Recall Norton’s earlier assessment, that Hezbollah “would sacrifice much of its support base if it provoked violent Israeli retaliation against southern Lebanon.” Well, Hezbollah finally provoked violent Israeli retaliation against southern Lebanon. So why does Norton now think that this will increase support for Hezbollah, when earlier he predicted it would diminish it? (Or were both assessments colored by Norton’s own time-specific agendas: before 2000, to encourage Israel to leave Lebanon, and now, to chastise it for going back in?)

Personally, I’m hoping that Norton 1.0 is right and Norton 2.0 is wrong–that Israel’s pummeling of areas in Hezbollah’s orbit will undercut Shiite support for the movement, not increase it. But I don’t know for sure. Does he?

Update, August 18: NPR’s Mike Shuster now gets this from Norton, about Israelis’ grasp of Hezbollah:

They have been god-awful at really understanding Hezbollah, and this has been a consistent problem…. They have continually thought that if they inflict punishment and pain on the Lebanese, the Lebanese would turn against the Syrians and Hezbollah. But instead, what happens is that people end up getting mad and angry at Israel.

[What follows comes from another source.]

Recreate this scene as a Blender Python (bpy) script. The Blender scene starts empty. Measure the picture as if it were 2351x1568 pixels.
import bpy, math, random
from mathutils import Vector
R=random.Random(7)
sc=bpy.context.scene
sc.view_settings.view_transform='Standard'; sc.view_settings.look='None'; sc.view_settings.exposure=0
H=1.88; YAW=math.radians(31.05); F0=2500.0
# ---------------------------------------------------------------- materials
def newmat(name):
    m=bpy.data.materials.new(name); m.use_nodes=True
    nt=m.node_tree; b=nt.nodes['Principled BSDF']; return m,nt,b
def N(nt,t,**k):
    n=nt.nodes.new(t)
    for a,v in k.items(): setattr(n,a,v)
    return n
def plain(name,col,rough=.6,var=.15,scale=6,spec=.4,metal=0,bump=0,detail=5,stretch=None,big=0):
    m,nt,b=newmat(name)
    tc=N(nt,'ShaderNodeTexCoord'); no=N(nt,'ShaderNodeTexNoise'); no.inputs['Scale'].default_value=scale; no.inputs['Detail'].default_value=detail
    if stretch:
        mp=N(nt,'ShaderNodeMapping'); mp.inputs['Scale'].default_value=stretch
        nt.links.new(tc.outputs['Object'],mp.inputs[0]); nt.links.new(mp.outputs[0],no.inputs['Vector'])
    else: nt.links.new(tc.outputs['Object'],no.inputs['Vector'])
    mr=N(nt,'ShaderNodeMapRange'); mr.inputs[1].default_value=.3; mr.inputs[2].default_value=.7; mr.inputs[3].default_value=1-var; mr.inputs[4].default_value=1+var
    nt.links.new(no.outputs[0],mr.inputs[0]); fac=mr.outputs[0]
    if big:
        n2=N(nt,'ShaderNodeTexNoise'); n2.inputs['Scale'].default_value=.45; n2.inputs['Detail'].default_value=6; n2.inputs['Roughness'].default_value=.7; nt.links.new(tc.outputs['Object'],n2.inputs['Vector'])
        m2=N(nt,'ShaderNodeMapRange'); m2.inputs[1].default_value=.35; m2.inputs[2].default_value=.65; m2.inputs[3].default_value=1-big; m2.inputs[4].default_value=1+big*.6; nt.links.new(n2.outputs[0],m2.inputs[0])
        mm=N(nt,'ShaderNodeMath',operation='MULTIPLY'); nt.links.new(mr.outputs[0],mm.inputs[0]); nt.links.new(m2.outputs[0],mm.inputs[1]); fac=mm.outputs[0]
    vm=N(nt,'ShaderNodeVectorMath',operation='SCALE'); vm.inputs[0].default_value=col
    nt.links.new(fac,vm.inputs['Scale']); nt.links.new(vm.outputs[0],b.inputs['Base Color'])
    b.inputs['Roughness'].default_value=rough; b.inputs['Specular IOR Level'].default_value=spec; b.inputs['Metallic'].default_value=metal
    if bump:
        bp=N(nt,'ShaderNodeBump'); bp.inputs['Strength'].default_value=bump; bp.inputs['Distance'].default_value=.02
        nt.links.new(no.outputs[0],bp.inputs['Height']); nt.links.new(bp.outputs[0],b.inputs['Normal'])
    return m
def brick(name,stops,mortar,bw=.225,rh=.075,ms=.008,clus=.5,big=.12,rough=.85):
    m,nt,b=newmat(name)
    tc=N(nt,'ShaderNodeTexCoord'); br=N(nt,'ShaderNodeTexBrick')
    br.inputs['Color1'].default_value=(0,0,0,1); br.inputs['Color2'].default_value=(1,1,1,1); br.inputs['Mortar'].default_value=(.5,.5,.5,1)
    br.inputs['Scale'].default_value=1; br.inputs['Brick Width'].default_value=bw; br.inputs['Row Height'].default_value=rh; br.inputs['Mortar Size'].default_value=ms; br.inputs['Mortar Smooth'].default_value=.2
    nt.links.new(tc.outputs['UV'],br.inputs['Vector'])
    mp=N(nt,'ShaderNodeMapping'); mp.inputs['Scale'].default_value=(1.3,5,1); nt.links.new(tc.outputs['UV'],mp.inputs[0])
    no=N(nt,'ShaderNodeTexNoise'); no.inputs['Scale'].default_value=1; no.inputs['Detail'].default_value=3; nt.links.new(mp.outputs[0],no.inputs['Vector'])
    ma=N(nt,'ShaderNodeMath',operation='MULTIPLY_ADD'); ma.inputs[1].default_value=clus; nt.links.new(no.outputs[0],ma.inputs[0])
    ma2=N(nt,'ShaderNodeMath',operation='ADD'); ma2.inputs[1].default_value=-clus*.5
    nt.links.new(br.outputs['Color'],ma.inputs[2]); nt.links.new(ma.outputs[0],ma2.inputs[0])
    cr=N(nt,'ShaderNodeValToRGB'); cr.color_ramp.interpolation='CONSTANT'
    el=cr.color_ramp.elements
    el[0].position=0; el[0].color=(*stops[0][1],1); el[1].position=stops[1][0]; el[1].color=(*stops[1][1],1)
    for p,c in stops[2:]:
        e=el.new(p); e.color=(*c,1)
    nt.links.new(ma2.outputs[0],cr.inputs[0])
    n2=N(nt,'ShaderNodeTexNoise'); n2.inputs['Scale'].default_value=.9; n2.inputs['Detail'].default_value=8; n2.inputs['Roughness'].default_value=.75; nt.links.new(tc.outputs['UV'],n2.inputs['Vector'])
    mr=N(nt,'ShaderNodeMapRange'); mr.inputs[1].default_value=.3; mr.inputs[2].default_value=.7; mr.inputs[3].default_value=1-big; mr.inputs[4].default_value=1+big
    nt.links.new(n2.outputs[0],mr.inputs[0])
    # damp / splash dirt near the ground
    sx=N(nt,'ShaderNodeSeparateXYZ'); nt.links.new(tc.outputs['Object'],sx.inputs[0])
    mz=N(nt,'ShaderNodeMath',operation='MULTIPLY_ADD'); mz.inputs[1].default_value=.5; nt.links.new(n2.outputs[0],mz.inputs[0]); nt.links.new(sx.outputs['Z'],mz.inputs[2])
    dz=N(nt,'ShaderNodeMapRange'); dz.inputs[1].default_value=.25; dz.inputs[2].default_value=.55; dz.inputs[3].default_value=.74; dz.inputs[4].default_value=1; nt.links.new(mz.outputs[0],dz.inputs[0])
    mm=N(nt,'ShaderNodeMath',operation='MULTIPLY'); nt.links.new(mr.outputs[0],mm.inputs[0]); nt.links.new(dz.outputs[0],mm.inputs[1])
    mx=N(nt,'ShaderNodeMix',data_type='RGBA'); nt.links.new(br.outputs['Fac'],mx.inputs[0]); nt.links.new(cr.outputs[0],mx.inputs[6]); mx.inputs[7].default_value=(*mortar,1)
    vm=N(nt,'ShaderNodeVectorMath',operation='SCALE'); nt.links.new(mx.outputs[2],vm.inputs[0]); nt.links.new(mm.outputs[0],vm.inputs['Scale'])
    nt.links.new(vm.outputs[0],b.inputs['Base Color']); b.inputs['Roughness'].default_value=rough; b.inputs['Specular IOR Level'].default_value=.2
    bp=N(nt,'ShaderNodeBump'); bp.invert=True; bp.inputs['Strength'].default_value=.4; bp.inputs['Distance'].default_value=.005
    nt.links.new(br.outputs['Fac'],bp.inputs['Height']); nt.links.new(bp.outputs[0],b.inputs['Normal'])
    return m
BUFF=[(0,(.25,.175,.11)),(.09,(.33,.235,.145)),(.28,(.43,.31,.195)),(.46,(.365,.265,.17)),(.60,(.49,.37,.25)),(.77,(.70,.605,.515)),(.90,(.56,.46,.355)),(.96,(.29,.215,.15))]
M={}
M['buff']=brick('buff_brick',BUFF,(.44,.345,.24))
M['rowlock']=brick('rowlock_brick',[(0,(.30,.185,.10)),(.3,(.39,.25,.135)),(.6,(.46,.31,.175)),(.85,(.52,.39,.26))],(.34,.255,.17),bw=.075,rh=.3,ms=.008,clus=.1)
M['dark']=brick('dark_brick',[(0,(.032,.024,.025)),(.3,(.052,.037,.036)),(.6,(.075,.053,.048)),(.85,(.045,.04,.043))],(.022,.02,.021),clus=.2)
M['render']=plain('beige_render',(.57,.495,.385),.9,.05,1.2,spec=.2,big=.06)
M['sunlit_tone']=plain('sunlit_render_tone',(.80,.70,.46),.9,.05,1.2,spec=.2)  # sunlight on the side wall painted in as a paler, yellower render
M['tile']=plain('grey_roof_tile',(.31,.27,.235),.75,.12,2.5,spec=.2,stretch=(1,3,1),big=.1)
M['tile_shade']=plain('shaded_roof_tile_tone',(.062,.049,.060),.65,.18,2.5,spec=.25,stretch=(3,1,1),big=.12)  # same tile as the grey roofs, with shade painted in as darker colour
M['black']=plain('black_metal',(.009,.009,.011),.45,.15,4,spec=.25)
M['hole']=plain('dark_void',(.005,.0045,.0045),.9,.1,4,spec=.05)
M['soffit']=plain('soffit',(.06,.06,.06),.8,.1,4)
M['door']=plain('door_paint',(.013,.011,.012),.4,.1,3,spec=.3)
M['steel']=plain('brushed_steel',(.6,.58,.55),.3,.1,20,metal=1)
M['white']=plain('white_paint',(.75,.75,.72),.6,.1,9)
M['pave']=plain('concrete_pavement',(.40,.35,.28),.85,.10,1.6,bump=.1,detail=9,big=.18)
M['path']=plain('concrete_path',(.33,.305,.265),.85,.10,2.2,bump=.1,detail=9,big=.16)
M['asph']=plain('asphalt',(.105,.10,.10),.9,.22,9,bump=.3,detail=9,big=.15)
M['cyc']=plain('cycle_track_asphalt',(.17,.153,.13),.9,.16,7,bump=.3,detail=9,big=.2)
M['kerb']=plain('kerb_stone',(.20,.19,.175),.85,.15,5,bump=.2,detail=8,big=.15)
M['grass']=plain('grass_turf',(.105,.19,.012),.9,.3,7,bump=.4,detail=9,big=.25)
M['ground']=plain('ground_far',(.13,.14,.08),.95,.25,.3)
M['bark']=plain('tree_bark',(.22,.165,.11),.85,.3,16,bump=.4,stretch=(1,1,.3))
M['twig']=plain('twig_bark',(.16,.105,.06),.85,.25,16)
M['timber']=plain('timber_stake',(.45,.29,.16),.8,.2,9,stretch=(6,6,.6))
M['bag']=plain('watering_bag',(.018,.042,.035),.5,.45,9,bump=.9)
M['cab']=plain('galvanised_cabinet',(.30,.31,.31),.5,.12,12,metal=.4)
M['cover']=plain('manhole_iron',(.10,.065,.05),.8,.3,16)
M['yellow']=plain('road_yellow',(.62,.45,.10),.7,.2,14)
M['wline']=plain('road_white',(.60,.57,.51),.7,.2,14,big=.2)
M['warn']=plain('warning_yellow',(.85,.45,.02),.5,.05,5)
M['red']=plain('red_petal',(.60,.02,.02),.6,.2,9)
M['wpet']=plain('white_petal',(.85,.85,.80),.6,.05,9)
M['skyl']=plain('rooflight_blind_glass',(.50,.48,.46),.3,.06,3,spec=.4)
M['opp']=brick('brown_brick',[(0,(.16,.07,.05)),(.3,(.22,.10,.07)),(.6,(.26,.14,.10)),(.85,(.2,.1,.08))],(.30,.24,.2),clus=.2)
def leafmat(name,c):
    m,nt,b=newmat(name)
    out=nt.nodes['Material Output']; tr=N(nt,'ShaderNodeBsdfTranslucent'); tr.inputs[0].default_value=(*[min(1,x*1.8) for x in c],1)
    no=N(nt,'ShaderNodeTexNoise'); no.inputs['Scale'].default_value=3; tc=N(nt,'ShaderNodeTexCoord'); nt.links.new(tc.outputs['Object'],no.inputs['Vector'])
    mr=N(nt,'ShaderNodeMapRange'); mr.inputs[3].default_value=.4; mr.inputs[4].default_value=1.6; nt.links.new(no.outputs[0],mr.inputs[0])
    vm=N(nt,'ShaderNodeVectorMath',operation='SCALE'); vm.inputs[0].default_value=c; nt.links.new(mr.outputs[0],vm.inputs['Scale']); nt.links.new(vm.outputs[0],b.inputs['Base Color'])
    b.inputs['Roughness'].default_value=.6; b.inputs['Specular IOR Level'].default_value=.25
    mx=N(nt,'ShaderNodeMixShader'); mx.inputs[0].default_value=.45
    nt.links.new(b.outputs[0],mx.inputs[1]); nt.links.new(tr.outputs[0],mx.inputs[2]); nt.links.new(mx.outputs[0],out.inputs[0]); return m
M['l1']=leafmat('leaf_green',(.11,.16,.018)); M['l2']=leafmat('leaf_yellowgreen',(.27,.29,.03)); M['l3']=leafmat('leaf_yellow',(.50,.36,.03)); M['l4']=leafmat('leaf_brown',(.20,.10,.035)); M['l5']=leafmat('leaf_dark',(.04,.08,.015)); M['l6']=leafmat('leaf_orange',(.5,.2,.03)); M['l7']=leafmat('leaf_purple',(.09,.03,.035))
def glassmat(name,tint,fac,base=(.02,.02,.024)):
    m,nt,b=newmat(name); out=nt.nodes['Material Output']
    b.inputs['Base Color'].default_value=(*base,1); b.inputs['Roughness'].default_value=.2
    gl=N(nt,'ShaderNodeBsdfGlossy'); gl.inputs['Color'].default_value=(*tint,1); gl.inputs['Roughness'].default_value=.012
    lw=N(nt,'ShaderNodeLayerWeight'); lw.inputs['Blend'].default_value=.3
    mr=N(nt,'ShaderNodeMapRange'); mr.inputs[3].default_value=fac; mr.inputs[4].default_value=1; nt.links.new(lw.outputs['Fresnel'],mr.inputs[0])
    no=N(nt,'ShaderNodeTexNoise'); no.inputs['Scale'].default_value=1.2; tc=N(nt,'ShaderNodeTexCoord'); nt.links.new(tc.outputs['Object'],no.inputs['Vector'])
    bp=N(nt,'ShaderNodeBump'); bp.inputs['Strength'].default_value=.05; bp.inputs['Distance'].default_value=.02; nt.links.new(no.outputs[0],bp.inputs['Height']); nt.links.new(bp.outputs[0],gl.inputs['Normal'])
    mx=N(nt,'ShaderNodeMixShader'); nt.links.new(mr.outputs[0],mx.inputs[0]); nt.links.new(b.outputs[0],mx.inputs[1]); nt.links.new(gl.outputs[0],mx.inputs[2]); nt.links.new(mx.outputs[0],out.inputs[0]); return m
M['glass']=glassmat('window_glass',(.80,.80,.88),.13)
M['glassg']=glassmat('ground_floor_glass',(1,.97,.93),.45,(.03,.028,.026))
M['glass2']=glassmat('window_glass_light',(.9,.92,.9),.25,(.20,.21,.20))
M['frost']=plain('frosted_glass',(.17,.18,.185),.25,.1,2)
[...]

If Israel’s problem has been “consistent,” Norton’s problem has been inconsistency. Again, here’s that 1999 quote from Norton: Hezbollah “would sacrifice much of its support base if it provoked violent Israeli retaliation against southern Lebanon.” Now he has the temerity to describe this idea, which he himself retailed up to 2000, as a “god-awful” misunderstanding limited to those dense Israelis. It’s intellectually dishonest.